Je mentionne d'ailleurs à nouveau cette réserve pour vous indiquer que je ne peux pas répondre à de nombreuses questions. Vous m'avez demandé quelle serait ma proposition pour améliorer le système. Bien évidemment, je ne vais pas répondre à cette question ni à celle sur le détournement de nos travaux. Je n'ai pas d'appréciation à porter sur ces sujets.

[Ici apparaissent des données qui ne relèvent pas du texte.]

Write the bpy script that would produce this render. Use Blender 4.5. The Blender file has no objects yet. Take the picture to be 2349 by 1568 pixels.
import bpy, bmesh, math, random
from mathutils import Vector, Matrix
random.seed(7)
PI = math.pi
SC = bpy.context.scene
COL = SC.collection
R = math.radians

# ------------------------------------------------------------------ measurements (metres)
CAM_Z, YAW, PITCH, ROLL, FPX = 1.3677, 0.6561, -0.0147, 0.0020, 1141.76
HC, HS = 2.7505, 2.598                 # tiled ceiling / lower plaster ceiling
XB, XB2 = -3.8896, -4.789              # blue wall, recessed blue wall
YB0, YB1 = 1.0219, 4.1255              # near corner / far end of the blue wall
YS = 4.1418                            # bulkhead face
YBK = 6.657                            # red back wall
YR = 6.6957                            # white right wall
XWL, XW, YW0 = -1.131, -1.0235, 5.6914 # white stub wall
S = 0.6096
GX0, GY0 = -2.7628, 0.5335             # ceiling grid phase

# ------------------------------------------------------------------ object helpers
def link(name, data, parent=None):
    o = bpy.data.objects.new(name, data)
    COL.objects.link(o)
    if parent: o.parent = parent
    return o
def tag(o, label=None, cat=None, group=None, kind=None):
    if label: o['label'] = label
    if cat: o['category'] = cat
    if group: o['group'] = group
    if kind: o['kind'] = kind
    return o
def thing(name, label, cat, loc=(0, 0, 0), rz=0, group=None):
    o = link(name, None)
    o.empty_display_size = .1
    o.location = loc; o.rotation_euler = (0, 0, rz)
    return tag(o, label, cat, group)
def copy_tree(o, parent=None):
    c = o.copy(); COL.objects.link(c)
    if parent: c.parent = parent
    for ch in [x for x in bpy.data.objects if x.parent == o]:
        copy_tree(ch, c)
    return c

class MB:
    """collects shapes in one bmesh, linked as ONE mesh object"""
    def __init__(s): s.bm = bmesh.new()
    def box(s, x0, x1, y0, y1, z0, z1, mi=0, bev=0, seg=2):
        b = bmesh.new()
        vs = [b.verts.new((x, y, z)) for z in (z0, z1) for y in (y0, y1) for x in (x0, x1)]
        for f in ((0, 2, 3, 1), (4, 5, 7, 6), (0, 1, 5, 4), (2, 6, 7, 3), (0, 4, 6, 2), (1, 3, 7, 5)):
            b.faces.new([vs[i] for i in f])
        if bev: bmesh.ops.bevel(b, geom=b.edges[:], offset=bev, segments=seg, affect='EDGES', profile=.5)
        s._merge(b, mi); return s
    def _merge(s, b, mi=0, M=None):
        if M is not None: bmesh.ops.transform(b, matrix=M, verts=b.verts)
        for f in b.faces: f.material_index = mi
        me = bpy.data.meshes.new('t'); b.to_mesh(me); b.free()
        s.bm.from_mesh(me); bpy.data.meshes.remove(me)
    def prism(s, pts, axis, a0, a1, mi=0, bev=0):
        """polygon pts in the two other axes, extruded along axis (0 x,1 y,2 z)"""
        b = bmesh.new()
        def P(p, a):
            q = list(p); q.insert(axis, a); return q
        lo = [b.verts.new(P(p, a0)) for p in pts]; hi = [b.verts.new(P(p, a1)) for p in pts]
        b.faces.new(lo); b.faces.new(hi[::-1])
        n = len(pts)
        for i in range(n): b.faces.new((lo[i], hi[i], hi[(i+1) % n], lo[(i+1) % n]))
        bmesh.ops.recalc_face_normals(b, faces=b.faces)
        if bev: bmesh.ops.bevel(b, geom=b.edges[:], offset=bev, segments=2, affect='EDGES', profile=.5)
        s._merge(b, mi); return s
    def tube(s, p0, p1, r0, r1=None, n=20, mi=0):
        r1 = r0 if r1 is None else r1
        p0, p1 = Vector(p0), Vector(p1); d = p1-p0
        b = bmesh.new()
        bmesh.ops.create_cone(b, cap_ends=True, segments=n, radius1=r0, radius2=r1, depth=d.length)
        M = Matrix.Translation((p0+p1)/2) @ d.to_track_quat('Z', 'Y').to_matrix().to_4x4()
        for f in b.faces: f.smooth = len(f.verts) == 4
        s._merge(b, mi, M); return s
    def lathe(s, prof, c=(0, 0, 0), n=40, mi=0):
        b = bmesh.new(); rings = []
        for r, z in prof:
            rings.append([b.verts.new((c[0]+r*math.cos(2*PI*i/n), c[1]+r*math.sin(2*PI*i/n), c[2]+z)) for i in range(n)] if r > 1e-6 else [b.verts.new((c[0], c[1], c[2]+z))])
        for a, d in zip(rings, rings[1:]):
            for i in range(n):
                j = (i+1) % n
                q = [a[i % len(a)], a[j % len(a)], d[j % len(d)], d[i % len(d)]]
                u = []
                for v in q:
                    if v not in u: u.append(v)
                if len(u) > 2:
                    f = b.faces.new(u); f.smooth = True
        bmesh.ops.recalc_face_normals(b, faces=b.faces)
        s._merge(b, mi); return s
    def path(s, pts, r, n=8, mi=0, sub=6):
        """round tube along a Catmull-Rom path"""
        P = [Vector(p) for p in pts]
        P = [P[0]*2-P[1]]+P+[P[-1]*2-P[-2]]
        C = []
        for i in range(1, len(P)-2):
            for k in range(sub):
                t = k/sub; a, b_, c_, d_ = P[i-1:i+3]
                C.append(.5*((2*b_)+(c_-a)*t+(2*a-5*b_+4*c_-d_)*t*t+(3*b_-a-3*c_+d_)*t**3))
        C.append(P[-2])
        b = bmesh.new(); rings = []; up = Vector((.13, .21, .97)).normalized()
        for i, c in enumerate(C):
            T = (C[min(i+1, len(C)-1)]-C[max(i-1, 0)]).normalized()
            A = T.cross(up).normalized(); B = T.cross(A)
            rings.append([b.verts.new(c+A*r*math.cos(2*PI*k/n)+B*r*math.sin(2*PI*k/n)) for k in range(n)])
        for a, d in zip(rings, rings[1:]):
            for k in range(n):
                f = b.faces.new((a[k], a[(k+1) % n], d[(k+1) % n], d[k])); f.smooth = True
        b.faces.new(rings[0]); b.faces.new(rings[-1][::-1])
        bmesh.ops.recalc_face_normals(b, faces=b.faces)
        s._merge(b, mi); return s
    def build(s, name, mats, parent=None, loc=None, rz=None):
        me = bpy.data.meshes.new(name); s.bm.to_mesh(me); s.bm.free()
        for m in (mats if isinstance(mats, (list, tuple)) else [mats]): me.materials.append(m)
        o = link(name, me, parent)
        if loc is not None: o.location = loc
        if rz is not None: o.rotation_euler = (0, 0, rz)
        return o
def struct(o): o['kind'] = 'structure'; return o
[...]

Une question a été posée par M. Pierre Dharréville sur l'artefact 2028-2032. C'est un problème pour nous. Habituellement, le COR travaillait sur une hypothèse centrale de chômage à 7 %. Cette hypothèse était satisfaisante car celle du Gouvernement, en fin de période, se situait à 8 %. Précisément, en 2021, l'hypothèse du Gouvernement était celle d'un taux de chômage à 8,4 % en 2027. En juillet 2022, la prévision du Gouvernement est passée à 5 %. Pour notre part, nous avons toujours assuré un lissage sur cinq ans entre la prévision du COR et celle du Gouvernement. En l'occurrence, nous devions passer de 7 % à 5 % sur la période, ce qui entraînait une période totalement sinistrée entre 2028 et 2032. Nous avons établi le rapport sur cette base en indiquant que, pour cette période, l'évolution était un artefact. Ensuite, nous avons refait tous les calculs avec une variante à 4,5 %. Pourquoi ne l'avons-nous pas fait dès le début ? La raison en est simple : depuis dix ans, je subis les sarcasmes de tous les éditorialistes dès que je leur parle d'un taux de chômage de 4,5 %, ces derniers m'assurant que les membres du COR sont fous. Nous avions donc abandonné cette hypothèse, jusqu'à ce que le Gouvernement présente son hypothèse de 5 %. Depuis, je ne fais plus l'objet de sarcasmes sur mon optimisme invétéré.